In keeping with the mission of Guilford Center Stage to promote works that are place-based and have some connection to Guilford or at least Vermont, McClean and his team chose this work not only for its topical theme but because Sinclair Lewis was living in Barnard, Vt., when he wrote the book in 1935. The setting is a fictional Vermont town.
“The novel is full of local color,” McLean says. “There are references to the Rutland Herald and escaping to Canada as a refuge.”
As a novel, It Can't Happen Here was enormously popular.
“Lewis wrote it at perhaps the apex of his reputation,” McLean says. “He had just won the Nobel Prize and already was known for such celebrated novels as Babbitt and Main Street.”
Sounding the alarm
Lewis was encouraged to write It Can't Happen Here by his wife, columnist and radio commentator Dorothy Thompson.
“She was an important journalist who had been writing as early as 1931 about Hitler,” says McLean. “People in America were mostly unaware of his importance at that time.
“Hitler seemed to most a wimpy and weak politician, and people called him 'the little man' and were totally unprepared for how powerful he would become. Obviously, such an attitude can resonate with us today. It was Thompson who early on pointed out: Hey, this guy is dangerous.”
Actually the model for the main character in Lewis' novel was not so much Hitler as Huey Long, who was starting a run against Roosevelt for president in 1935. However, right after the book was published, Long was assassinated, an event which added to the novel's popularity.
In 1936, with John C. Moffitt, Lewis adapted his novel into a play, also titled It Can't Happen Here, which premiered on Oct. 27, 1936, in 21 U.S. theaters in 17 states simultaneously, in productions sponsored by the Federal Theater Project.
“This version is still sometimes done,” McLean says. “But all in all, it doesn't work that well on the stage. Unlike the novel, it was never very popular. While there are many editions to be found of the novel, I could find only one of the play, online, in such poor typeset that the text was difficult to read.

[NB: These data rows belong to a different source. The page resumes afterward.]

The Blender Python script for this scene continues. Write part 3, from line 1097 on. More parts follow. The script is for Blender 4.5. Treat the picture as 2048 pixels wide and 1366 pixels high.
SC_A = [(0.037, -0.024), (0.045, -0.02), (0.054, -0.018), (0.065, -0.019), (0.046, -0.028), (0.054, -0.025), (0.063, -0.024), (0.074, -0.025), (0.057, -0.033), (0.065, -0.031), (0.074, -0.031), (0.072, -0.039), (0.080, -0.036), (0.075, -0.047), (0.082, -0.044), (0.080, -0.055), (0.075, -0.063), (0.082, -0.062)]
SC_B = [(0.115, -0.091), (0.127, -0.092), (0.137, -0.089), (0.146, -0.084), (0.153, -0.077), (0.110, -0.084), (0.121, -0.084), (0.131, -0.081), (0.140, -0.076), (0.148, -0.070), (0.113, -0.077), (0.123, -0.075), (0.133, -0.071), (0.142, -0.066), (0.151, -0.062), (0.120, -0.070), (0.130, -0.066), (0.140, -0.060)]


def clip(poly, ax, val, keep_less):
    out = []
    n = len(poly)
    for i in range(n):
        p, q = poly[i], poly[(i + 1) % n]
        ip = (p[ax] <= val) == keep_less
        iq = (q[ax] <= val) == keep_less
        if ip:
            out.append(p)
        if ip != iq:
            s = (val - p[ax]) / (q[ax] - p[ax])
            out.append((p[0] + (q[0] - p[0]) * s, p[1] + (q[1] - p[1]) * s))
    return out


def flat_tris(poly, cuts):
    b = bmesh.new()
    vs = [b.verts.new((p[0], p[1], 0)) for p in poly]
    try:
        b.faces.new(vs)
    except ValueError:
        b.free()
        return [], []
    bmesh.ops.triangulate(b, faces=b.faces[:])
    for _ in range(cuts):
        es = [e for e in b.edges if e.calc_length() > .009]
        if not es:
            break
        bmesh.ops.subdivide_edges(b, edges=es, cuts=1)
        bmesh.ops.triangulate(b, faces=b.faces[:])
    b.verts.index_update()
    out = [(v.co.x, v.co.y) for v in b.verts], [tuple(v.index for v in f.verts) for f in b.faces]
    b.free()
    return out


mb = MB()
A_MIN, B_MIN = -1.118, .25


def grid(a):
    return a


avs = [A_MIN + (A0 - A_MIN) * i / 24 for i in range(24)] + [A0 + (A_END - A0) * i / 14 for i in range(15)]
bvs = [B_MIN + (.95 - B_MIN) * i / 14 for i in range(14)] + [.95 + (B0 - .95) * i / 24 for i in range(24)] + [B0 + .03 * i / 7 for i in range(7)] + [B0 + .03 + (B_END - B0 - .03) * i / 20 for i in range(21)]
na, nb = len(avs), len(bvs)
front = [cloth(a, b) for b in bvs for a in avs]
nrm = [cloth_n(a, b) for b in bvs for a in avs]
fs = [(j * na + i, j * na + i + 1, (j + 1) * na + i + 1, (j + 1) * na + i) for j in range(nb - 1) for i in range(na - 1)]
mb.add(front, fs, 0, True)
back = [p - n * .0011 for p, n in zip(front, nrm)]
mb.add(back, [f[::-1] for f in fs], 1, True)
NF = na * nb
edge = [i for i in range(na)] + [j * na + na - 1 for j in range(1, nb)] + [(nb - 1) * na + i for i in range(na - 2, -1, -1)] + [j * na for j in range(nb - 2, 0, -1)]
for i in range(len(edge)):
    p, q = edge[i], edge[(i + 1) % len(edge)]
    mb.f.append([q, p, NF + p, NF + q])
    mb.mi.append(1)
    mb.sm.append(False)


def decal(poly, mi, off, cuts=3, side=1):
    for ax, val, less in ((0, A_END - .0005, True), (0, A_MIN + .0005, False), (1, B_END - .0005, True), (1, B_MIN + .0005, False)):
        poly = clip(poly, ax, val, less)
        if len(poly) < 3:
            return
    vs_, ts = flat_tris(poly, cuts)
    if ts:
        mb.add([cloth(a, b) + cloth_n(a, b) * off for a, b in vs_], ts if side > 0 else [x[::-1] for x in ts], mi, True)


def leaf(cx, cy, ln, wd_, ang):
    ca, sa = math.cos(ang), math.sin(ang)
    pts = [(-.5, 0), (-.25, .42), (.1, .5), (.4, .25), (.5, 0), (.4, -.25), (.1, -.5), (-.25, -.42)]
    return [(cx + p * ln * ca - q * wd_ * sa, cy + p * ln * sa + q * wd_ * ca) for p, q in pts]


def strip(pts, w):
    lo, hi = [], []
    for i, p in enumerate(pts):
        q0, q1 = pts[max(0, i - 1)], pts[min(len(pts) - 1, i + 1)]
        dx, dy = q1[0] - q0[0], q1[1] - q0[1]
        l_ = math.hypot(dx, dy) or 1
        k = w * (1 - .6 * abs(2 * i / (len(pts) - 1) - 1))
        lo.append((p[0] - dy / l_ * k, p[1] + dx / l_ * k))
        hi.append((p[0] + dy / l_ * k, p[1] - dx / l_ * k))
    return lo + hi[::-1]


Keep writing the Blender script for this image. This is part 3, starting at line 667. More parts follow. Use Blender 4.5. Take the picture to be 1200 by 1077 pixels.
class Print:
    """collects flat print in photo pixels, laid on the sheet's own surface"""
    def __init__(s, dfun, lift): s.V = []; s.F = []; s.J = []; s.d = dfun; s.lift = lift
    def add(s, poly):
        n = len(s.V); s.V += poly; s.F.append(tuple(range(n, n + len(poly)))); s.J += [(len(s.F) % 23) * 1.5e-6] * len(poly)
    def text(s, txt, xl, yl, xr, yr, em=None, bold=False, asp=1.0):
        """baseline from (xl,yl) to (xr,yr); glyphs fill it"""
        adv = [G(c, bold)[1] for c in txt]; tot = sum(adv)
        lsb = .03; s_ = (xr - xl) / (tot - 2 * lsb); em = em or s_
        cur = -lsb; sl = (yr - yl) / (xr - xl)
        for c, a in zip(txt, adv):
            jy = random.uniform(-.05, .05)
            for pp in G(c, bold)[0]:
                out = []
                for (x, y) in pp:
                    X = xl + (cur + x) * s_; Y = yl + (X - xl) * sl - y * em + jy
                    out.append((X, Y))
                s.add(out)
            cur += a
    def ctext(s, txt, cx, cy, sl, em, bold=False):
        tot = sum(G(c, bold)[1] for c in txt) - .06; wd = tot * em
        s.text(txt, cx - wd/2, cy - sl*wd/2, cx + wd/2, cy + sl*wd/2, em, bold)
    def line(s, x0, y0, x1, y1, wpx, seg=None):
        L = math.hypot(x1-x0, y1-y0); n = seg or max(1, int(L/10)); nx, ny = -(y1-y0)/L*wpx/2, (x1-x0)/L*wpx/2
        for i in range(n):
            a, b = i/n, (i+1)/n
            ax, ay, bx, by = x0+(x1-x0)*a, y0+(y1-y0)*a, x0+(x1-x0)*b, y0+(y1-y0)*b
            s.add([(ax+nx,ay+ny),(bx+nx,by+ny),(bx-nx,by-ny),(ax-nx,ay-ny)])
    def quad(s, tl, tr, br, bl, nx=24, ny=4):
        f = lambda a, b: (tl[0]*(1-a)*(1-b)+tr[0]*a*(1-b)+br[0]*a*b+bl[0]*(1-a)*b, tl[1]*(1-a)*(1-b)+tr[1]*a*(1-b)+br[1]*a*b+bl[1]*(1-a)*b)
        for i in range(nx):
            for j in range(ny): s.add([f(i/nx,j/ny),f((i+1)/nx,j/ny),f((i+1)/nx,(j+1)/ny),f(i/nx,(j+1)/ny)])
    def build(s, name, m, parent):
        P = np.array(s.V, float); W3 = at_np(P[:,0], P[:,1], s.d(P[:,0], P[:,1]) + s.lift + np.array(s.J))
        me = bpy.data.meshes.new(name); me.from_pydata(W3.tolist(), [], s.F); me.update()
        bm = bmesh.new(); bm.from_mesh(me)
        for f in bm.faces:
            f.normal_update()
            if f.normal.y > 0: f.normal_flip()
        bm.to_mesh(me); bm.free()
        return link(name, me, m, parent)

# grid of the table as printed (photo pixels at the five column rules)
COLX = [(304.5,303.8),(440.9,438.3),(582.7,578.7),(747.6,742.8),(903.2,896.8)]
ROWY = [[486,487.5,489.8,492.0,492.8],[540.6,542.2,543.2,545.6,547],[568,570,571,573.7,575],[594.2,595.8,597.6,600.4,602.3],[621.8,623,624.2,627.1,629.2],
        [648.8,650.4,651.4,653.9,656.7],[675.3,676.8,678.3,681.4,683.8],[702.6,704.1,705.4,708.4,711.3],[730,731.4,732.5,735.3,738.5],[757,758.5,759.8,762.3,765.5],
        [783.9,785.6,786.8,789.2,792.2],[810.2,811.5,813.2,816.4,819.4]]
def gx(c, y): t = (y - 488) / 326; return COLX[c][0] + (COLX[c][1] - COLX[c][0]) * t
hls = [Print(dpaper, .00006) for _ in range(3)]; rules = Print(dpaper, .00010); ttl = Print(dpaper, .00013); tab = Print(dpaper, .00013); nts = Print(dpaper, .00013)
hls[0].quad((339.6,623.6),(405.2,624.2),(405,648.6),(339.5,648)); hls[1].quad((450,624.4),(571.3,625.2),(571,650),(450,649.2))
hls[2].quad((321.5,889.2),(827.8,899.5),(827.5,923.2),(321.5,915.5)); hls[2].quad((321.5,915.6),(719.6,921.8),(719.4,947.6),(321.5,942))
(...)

“We still wanted to do the novel, and considered adapting it ourselves, but then we discovered that a new stage version of the novel by Tony Taccone and Bennett S. Cohen premiered at the Berkeley Repertory Theatre in September 2016. We found the text nicely set up on the page, and was easy to work with.”
McLean believes Taccone and Cohen's It Can't Happen Here succeeds in highlighting, better than Lewis' own adaptation, the original novel's similarities with the Trump presidency.
“In it, President Windrip says 'You know what we do with people like that,' which is something President Trump actually said [recently],” says McLean. “This material is full of interesting historical stuff that parallels our times.”